September 3, 2010
Obama: Mr. Unpopular? - It's the People's Fault!
In Time Magazine this week, Michael Sherer examines "How Barack Obama Became Mr. Unpopular". Could it possibly be due to a string of broken promises and lies? Unprecedented spending? Government overreach? The ramming through of unpopular legislation? Nope - it's all the people's fault.
... trust in the federal government was at a historic low, dropping to around 25%, where it still remains. Yet Obama has offered government as the primary solution to most of the nation's woes, calling for big new investments in health care, education, infrastructure and energy. Some voters bucked at the incongruity, repeatedly telling pollsters that even programs that have clearly helped the economy, like the $787 billion stimulus, did no such thing.
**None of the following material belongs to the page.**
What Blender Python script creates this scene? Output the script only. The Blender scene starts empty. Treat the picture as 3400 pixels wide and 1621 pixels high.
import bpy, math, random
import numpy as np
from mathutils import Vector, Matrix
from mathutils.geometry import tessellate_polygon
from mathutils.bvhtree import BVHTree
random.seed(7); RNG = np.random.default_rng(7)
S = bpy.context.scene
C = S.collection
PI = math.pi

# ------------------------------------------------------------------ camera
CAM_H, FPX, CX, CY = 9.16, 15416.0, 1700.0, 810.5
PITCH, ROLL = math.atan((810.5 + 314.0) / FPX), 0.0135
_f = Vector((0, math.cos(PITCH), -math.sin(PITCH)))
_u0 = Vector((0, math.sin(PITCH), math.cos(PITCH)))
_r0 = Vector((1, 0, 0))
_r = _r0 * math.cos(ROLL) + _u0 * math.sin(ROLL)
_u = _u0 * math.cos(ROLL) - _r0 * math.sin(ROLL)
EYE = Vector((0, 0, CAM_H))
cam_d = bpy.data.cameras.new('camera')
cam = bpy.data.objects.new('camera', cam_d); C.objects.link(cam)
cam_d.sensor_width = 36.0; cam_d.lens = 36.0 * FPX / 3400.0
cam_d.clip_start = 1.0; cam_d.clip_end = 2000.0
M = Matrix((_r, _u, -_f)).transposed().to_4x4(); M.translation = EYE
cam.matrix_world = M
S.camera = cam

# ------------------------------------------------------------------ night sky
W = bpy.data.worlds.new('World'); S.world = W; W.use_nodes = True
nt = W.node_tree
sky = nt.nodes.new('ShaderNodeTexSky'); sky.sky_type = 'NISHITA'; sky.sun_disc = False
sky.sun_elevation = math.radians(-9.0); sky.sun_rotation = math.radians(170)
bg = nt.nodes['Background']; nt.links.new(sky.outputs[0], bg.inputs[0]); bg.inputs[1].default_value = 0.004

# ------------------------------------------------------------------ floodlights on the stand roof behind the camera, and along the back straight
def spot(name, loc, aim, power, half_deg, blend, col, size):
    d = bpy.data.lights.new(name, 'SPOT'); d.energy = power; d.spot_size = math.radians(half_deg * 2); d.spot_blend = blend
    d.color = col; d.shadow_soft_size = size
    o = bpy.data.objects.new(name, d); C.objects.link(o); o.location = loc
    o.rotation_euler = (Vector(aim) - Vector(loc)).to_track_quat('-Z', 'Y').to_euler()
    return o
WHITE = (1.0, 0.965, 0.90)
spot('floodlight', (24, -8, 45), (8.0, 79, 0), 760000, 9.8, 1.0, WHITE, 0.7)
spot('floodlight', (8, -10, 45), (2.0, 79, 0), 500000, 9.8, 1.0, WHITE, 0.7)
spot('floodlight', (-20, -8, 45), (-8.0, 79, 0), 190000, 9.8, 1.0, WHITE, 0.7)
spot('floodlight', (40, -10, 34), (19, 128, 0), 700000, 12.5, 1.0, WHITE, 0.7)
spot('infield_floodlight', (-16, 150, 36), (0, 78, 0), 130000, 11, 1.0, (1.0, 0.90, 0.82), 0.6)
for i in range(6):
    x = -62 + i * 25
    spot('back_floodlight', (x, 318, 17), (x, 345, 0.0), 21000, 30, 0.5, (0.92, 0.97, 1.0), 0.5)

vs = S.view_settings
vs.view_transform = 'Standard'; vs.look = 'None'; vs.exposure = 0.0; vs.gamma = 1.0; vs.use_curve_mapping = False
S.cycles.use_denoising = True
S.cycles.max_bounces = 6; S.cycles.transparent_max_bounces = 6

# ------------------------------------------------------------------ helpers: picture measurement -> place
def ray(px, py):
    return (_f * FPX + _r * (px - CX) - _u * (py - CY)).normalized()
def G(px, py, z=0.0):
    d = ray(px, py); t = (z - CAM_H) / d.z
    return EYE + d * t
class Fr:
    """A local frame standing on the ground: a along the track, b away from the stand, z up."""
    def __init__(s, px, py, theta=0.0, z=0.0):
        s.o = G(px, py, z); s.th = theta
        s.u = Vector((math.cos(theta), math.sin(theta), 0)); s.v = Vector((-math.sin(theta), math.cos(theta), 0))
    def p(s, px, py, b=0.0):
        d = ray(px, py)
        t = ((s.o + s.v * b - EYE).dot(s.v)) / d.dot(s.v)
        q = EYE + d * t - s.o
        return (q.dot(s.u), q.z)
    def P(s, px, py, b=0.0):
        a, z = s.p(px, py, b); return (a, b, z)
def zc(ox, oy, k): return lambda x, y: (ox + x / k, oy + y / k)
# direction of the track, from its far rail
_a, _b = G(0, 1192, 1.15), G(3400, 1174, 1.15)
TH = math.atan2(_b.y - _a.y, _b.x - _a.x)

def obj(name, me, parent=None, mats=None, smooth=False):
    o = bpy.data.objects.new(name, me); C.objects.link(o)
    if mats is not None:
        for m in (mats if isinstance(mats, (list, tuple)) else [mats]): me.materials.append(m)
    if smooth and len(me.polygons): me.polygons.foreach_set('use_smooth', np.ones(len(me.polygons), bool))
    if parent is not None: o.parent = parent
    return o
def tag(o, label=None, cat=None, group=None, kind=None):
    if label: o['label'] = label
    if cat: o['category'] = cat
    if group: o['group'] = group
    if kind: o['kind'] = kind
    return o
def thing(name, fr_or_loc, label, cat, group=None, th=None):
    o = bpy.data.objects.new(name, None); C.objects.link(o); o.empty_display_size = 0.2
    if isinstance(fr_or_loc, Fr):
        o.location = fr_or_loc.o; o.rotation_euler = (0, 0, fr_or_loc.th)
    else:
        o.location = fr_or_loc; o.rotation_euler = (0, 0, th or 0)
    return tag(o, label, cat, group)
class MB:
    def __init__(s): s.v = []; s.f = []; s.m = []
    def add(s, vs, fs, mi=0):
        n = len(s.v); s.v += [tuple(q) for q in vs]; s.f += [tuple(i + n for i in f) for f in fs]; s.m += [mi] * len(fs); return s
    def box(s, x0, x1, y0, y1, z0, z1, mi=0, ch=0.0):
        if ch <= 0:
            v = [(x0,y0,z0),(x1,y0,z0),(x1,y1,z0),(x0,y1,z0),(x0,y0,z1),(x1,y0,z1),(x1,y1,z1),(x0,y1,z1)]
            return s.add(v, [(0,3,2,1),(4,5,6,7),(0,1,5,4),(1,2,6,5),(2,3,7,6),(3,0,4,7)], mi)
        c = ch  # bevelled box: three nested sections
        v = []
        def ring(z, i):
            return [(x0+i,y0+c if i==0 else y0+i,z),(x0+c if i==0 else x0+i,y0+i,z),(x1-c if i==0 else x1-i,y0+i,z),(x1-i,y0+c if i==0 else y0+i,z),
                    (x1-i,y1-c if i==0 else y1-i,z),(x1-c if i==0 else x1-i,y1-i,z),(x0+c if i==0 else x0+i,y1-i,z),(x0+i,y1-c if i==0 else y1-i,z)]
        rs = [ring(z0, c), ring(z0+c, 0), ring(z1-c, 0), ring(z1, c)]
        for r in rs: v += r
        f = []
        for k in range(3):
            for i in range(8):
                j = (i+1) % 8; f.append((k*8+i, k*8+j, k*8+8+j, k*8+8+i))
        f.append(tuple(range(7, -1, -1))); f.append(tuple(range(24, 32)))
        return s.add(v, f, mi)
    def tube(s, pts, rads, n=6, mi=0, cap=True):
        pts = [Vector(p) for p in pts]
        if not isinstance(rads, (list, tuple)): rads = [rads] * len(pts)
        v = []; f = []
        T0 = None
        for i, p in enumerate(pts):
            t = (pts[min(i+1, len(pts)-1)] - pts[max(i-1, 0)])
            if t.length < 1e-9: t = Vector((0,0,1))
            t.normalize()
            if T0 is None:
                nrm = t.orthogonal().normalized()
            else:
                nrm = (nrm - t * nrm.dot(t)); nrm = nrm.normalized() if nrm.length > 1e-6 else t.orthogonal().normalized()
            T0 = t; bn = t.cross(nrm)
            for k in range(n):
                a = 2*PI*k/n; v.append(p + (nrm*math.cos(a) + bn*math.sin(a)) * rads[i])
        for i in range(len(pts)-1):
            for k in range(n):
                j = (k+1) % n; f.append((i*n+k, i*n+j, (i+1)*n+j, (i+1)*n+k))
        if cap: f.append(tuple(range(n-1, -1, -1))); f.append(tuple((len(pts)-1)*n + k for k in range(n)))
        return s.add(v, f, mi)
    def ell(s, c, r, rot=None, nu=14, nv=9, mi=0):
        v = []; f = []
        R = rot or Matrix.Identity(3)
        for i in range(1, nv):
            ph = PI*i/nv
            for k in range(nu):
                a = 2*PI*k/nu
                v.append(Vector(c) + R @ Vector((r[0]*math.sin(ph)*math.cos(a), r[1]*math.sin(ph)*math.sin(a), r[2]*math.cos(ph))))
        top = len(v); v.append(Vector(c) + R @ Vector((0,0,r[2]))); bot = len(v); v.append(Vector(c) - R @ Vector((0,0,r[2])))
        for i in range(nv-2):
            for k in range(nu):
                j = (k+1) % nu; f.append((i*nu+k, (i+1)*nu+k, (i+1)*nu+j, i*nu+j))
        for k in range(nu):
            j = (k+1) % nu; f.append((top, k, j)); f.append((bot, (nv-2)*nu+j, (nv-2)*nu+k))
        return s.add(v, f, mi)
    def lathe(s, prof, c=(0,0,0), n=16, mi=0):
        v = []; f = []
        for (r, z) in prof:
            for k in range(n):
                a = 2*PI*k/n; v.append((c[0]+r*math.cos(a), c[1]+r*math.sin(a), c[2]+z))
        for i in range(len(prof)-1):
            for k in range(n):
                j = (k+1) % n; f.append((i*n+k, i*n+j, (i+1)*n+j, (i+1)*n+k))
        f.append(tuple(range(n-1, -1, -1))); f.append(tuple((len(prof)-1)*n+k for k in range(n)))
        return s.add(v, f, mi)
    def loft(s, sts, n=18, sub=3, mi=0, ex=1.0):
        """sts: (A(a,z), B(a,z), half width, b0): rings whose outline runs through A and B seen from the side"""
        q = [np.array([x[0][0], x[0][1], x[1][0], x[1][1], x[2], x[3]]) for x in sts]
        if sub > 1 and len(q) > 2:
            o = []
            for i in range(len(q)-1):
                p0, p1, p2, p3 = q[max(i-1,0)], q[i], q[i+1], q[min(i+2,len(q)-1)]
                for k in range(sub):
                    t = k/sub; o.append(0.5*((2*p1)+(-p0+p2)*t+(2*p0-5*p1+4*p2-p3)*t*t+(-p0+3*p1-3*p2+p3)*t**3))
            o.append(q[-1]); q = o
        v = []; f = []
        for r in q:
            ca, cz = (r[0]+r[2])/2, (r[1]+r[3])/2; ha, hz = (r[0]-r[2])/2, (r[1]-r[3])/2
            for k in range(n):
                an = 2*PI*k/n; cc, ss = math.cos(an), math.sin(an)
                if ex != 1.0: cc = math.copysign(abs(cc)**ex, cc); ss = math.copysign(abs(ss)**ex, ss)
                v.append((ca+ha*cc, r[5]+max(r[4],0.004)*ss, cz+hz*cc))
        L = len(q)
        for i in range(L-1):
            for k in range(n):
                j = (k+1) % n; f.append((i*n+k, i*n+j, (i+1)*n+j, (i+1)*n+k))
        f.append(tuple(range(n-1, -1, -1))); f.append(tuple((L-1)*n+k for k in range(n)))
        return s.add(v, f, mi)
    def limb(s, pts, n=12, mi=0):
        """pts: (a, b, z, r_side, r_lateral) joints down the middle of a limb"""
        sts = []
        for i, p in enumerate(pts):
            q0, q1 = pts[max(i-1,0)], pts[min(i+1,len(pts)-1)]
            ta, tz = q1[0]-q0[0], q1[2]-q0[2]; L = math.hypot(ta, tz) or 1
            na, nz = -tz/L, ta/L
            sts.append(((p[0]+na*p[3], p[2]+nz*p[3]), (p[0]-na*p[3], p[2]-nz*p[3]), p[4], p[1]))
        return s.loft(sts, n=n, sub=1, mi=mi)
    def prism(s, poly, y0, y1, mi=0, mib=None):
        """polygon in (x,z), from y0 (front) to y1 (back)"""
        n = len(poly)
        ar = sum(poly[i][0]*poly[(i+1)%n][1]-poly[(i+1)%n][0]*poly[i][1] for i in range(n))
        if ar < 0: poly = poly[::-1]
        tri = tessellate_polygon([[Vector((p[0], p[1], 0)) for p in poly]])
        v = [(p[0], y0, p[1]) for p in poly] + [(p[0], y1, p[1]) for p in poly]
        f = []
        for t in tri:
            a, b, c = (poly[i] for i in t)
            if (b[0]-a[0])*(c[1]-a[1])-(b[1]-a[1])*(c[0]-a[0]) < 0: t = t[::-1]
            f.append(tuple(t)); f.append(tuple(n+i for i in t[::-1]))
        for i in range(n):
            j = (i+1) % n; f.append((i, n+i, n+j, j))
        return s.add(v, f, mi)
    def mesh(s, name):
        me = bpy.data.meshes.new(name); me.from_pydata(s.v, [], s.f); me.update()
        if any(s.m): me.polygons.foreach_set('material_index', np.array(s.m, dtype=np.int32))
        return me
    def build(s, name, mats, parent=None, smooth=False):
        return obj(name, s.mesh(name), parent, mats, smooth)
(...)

Yes that's right: Obama has called for "investments" and programs that have "clearly helped the economy." But those people, ungrateful lot, just cannot get past their perceived "incongruity." Come on people, don't you remember?! Hope and change? The One we've been waiting for?
Not to worry, for the One is not one to wait around for the people.
Rather than dwell on the political problems, the President pushed his team forward, believing, in the words of top adviser David Axelrod, that "ultimately the best politics was to do that which he thought was right."
But his team...oh, how they have dragged him down.
"It is inconceivable that a team so disciplined during the presidential campaign can't carry a message with the bully pulpit of the White House," says one Democratic strategist working on the midterm elections. "It's politically irresponsible, and Americans have little patience for it."
So, in reality, the American people lack patience...with Obama's team. Their challenge, according to Democratic pollster Anna Greenberg, is to get the voters "to make connections between what is happening in Washington and what is happening in their lives." Hmm... actually it seems that voters are making the connections just fine, thank you. But take heart!
For now, Obama's aides hope that the controversial reforms in health care and financial rules will produce benefits felt by voters, if not by November 2010, then two years later. That would vindicate the President's vision of government as a solution and not just a problem.
We people are slow, so it might take us a couple years to catch up to the One. I mean, we're only human.